Zoraima Guédez
Yépez.
DPP Archivo
General del Estado Mérida
Mérida se encontraba bajo
los estragos producidos por la guerra, con su mirada puesta en la libertad
política, con una economía descuidada y una sociedad conmovida en sus cimientos
al tomar partido sus habitantes por uno otro bando, cuando la sorprende el
terremoto del 26 de marzo de 1812, señalado como uno de los más destructores de
los ocurridos en la región andina. En un principio se creyó que había sido el
mismo terremoto que había afectado las poblaciones del centro y occidente del
país; estudios recientes han demostrado que fueron dos sismos diferentes los
que ocurrieron ese jueves santo de 1812, el primero en la zona centro norte de
Venezuela a las cuatro y siete minutos de la tarde afectando las poblaciones de
Caracas, La Guaira, Barquisimeto y la serranía de Aroa y el segundo acaecido en
Mérida a las cinco de la tarde, sintiéndose en las poblaciones de Tabay, Ejido,
La Mesa, Lagunillas, San Cristóbal y Trujillo, así como, en Tunja, Bogotá y
Pamplona.
El
26 de marzo de 1812, la ciudad se encontraba celebrando los oficios religiosos
correspondientes al jueves santo, cuando a las cinco de la tarde sobrevino un
sismo de gran intensidad. Por la festividad católica de aquel día muchos
feligreses se encontraban en los templos y otros en la tranquilidad de sus hogares.

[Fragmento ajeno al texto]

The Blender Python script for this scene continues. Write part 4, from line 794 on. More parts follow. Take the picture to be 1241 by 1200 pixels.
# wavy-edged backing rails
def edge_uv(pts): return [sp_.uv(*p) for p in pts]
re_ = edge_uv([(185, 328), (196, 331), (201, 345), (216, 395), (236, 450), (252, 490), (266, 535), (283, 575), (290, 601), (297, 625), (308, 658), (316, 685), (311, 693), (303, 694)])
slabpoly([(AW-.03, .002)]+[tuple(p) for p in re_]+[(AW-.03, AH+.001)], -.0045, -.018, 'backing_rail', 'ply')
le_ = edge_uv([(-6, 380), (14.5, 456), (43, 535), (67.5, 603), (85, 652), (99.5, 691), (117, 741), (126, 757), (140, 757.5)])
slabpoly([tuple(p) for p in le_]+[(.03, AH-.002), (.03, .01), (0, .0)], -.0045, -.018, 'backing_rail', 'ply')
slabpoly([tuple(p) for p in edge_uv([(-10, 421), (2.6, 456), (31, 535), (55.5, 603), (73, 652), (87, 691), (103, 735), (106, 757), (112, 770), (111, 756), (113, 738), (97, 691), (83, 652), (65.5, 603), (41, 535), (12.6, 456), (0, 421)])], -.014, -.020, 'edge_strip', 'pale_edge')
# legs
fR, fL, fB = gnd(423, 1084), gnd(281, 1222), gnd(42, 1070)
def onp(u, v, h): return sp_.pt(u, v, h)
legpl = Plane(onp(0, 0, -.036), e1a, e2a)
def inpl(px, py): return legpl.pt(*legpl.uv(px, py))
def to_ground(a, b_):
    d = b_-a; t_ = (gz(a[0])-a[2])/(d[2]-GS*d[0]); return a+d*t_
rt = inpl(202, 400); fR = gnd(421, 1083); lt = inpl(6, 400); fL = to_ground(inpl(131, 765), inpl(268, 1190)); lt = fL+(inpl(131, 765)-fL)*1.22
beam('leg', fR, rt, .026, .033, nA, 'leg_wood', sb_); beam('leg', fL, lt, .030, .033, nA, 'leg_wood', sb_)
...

Este fenómeno natural duró escasos segundos, pero causó graves daños a las
edificaciones gubernamentales, municipales, religiosas y educativas, así como
un sin número de viviendas particulares del centro de la ciudad; de igual manera, las áreas del
cuartel donde se encontraban los pertrechos y armamento sufrieron daños
considerables. Las víctimas fueron estimadas entre 800 y 2000; entre los
fallecidos se encontraba el Obispo de la Diócesis Santiago Hernández Milanés.
La ciudad vivió una situación de desasosiego producto del terremoto. Durante
algunos días hubo momentos de anarquía.
Muchos vecinos iniciaron un éxodo a otros lugares de la provincia merideña como
Lagunillas y San Juan, otros se trasladaron fuera de los límites provinciales
huyendo de la posible repetición de otro evento de la misma naturaleza. Al
cumplirse doscientos años de tan terrible suceso, lo recordamos no de manera
contemplativa, sino a modo de reflexión sobre las políticas existentes para
aminorar los daños que puede causar un fenómeno natural como éste.